I used Matlab for all the plotting and crossover simulation.

You can do that if you want, but some time ago I offered to run polar maps on anyone's data and if there was enough interest to make my software available. I will hold to that offer, but alas, almost no one has taken me up on it. There is a whole thread on this somewhere.

PS. Klippel recently announced his use of a technique that is virtually identical to what I have been doing for almost a decade now.
 
Earl,
So are you offering your software for use? What type of files or information do you need to make it work? Would the MLS files from Clio work with your software? I'm interested to see what you have. At the same time what is the real advantage or your software besides having a different type of display over an older polar plot besides the nice colors!
 
My software uses HolmImpulse data files. This makes the most sense to me because this software is free. I didn't want to pick a software package that was not free for obvious reasons.

There is a white paper on my web site that explains all the details of making the measurements. Initially one will have to send me the raw data and I will post the results.

At some point my intent is to make the actual plotting software available as an app, but I am reluctant to do that initially. I don't want to release it until I can support it as I know how many bugs show up in the field when you let anyone use the app (been there done that!!) I have mostly retired now so I can consider supporting some software like this - a couple of years ago this would have been impossible.

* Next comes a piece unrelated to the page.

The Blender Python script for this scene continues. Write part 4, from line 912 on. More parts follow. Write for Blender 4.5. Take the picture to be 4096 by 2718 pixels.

I believe that it is critical to have some common basis of comparison of polar maps. One needs these for a valid look at any loudspeaker (single axial curves being almost useless) and polar responses can be manipulated in a lot of ways. My techniques are now becoming quite standard (to wit the Klippel techniques that I mentioned before) so there shouldn't be any claims that my software is manipulating the data in invalid ways. Looking at all the pros and cons of different design approaches in a common format that is know to be valid is essential to one deciding how to proceed. All this "sounds good to me stuff" just doesn't cut it anymore - gladly (hopefully!?) we have moved beyond that phase.